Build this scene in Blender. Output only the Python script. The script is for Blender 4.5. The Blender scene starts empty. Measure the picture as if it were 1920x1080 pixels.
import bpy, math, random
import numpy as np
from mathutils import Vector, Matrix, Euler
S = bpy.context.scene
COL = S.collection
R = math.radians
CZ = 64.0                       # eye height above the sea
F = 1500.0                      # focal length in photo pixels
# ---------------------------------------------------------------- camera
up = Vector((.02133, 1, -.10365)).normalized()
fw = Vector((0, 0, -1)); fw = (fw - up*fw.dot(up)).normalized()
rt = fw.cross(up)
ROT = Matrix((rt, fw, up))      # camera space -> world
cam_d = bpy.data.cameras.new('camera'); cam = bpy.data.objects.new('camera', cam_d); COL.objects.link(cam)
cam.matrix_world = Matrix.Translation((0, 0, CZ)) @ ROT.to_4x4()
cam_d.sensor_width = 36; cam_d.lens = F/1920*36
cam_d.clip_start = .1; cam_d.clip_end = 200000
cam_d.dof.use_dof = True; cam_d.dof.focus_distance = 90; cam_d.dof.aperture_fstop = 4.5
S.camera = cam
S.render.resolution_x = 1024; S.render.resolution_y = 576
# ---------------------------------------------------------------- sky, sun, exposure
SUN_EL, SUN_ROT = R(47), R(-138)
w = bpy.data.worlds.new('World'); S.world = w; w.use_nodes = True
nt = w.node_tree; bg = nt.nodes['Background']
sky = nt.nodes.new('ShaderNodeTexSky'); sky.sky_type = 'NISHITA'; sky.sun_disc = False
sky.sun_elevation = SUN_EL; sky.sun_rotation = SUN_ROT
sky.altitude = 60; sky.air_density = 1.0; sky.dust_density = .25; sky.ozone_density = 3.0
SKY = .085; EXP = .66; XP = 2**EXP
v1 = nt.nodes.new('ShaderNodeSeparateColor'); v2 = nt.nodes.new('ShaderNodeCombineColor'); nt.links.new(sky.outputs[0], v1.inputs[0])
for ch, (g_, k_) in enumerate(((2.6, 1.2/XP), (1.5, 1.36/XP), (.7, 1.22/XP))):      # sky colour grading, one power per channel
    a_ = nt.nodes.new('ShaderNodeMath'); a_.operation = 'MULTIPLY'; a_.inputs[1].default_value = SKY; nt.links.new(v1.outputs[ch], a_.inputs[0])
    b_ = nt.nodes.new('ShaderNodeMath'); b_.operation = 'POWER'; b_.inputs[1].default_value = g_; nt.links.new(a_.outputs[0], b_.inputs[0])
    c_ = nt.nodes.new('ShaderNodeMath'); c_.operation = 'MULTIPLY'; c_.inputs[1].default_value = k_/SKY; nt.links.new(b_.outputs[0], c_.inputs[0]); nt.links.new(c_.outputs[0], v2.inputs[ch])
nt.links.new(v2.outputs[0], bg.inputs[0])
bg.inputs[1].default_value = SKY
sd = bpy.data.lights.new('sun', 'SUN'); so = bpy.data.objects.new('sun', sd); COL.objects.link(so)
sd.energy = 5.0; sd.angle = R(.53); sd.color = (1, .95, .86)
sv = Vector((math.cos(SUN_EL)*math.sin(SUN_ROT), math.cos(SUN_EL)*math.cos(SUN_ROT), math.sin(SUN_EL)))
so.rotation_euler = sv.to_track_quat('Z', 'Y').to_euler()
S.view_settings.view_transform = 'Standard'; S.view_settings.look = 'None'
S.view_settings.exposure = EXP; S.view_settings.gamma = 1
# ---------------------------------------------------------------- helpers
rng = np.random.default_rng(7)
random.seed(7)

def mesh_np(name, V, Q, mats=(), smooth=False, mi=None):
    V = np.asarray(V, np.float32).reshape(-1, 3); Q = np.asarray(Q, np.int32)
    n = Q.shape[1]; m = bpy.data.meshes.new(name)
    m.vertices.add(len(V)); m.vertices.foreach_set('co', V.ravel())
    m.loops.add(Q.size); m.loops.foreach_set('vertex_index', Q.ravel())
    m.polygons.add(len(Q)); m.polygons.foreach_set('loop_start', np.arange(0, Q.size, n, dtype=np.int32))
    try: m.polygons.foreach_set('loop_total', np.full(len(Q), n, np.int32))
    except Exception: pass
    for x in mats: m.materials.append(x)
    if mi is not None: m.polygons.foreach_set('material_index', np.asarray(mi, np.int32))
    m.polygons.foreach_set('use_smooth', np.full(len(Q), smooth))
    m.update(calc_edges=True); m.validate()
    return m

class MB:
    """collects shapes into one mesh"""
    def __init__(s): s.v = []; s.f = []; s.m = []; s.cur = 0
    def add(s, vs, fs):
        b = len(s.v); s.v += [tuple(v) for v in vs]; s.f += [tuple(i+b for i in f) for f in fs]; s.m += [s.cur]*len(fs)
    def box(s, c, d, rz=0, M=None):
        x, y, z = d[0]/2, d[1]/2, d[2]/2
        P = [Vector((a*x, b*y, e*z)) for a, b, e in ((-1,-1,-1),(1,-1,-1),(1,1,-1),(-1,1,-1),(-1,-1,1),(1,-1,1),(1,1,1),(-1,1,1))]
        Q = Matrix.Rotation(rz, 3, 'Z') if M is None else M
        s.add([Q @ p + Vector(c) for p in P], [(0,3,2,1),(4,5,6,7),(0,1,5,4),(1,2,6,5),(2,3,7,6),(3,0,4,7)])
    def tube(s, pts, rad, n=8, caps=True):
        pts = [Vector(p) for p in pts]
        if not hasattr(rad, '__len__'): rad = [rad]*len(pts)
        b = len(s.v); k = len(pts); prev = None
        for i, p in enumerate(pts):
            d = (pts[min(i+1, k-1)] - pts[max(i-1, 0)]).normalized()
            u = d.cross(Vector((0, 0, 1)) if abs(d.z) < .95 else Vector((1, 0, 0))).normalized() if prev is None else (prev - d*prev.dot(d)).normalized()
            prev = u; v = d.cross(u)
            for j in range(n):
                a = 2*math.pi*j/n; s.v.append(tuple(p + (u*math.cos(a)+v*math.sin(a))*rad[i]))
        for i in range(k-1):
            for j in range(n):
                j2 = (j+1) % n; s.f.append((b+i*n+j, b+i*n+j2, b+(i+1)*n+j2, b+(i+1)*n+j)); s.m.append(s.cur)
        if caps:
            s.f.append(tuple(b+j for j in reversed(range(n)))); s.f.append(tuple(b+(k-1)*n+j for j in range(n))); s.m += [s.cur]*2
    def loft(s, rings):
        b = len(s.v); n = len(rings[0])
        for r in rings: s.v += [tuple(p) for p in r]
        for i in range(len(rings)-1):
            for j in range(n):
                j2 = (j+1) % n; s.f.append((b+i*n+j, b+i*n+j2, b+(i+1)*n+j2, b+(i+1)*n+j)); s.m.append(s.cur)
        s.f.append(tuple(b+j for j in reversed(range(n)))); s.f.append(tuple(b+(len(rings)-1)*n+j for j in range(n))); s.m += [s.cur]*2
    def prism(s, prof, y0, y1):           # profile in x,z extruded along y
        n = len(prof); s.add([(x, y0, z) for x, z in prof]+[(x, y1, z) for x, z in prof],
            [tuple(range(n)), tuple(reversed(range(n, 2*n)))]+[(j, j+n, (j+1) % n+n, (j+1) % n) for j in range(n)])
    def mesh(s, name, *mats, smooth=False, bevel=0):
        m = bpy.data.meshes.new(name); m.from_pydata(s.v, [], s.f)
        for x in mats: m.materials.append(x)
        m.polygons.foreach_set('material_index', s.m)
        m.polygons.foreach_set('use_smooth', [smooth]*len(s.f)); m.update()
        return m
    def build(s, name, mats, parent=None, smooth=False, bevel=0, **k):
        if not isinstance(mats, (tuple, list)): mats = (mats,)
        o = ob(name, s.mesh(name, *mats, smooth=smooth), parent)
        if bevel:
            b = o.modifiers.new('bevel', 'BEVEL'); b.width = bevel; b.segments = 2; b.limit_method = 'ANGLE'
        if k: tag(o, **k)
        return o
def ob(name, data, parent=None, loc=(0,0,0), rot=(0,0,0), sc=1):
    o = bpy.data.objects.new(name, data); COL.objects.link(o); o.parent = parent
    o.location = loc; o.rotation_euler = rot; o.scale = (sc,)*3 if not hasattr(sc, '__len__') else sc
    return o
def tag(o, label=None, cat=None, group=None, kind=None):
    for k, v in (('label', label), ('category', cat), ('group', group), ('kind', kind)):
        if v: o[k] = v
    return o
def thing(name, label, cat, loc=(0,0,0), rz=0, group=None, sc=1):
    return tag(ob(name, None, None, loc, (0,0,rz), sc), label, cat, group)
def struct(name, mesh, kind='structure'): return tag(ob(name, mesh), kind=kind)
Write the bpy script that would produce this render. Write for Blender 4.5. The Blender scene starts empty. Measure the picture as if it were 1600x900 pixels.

◆ ◆ ◆

Exercise aim | In the listing, find every line containing the word "Measure" and list it.

Worked solution |
Build this scene in Blender. Output only the Python script. The script is for Blender 4.5. The Blender scene starts empty. Measure the picture as if it were 1920x1080 pixels.
Write the bpy script that would produce this render. Write for Blender 4.5. The Blender scene starts empty. Measure the picture as if it were 1600x900 pixels.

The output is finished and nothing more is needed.